The farm I used to work on was bought for £800 in 1932. My father used to rent the farm and I used to work on the farm with him. I worked for him for three years and learnt how to keep a dairy herd. In the old fashioned way. Then I became a partner when he became ill in 1958. We had to milk 20 cows in a shed, with water bowls in front and the milking machine beneath. It cost £66 for engine and the pump and the pipeline cost £11 for the fittings. The buckets cost £45 each which included the unit - we had two of them. We first used a petrol engine to the power the machines to milk the cows, it needed an overhaul, so we decided to put electricity in. The landlord's son put it in for a tenner and it cost £35 for the fittings, including the switches. That included the farm house (which had previously had gas for light and heat). We had parafin lamps in the outbuildings.

In five years I only ever missed two milkings, one was when I went to the county show in 1962 and the other time was when sowed a grass seed in 14 acres, I had to do it from 10 am to 7 pm at night. The cows were milked twice a day at 8am and 6pm. Then I had to clean the sheds out. I had to be up at by 7.30 am ready for the cows. They stayed out from may to october and three heffers that stayed out all through the winter. The cows were Frisian, and they were black and white. When the cows are the most productive, just after they calved, they would give 5 - 6 gallons of milk per day.

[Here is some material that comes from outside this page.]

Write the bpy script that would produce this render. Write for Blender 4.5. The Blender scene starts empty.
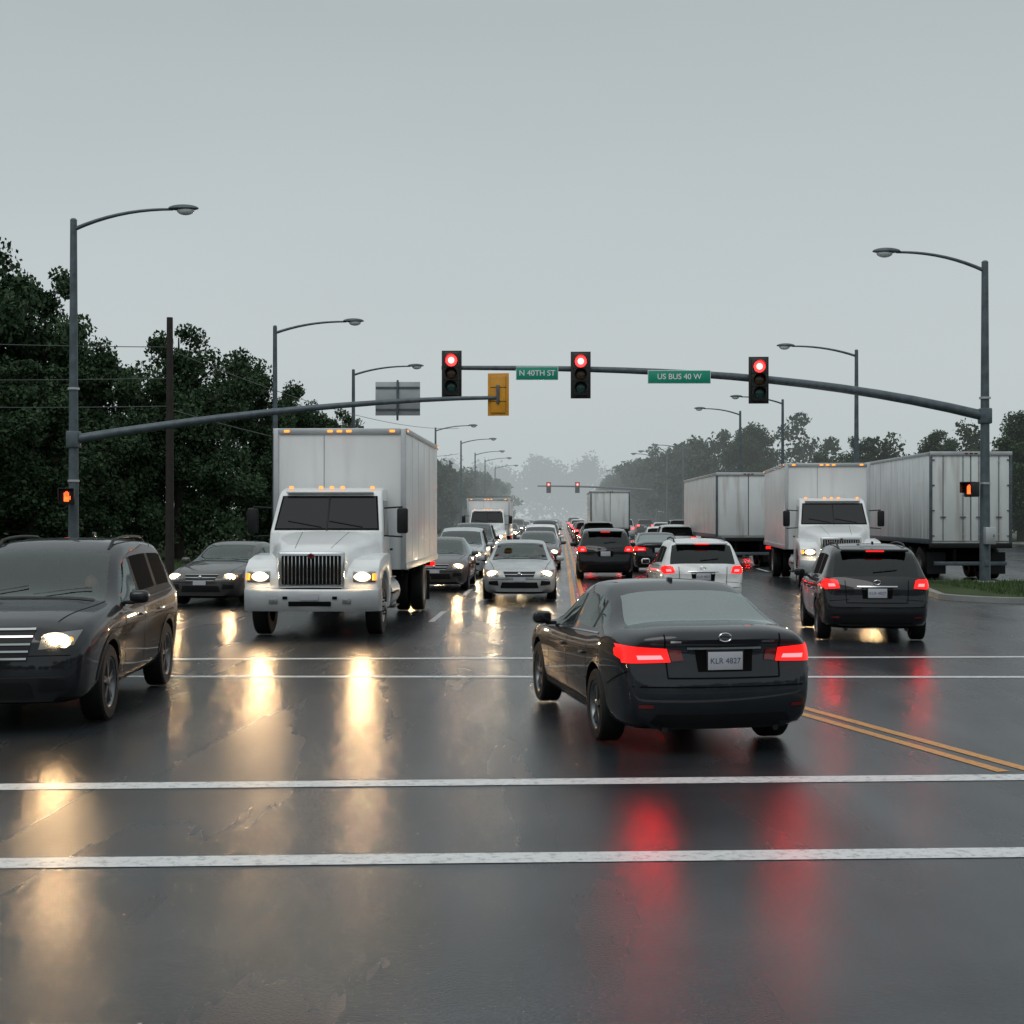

We had two tractors and a pick up bail (which was German) mine was a low density bailer with a little engine on it. Recently when I was at farm sale in Shraley Brook I saw the same machines sold, one made £360 and the other made £480, more than they cost when we bought ours 4-00 years before. A David Brown crop master was the name of one of the them, which cost £125 and it came Dales nursey in Hilderstone. The reason they had to be an engine one, when we bought it secondhand it cost £160 but it only made small bails, but they could dry out easily. Whe we sold the farm stock it sold for £40 in 1966 - the year England won the world cup. I've been able to drive a tractor since I was 11, and I passed my tractor licence test when I was 20, so I could drive on the roa and I've still got it.

To improve the land I put manure on, which was left on the top of the soil and washed in. You do this in Febraury, March and April. You'd do anything from 7 - 14 loads today. I worked with my nephew, who was only 12 or 13 at the time. Each load would be 1 .5 tonnes. the spreader was an Massey Harris which cost £90 and was built in America. We bought it in 1952.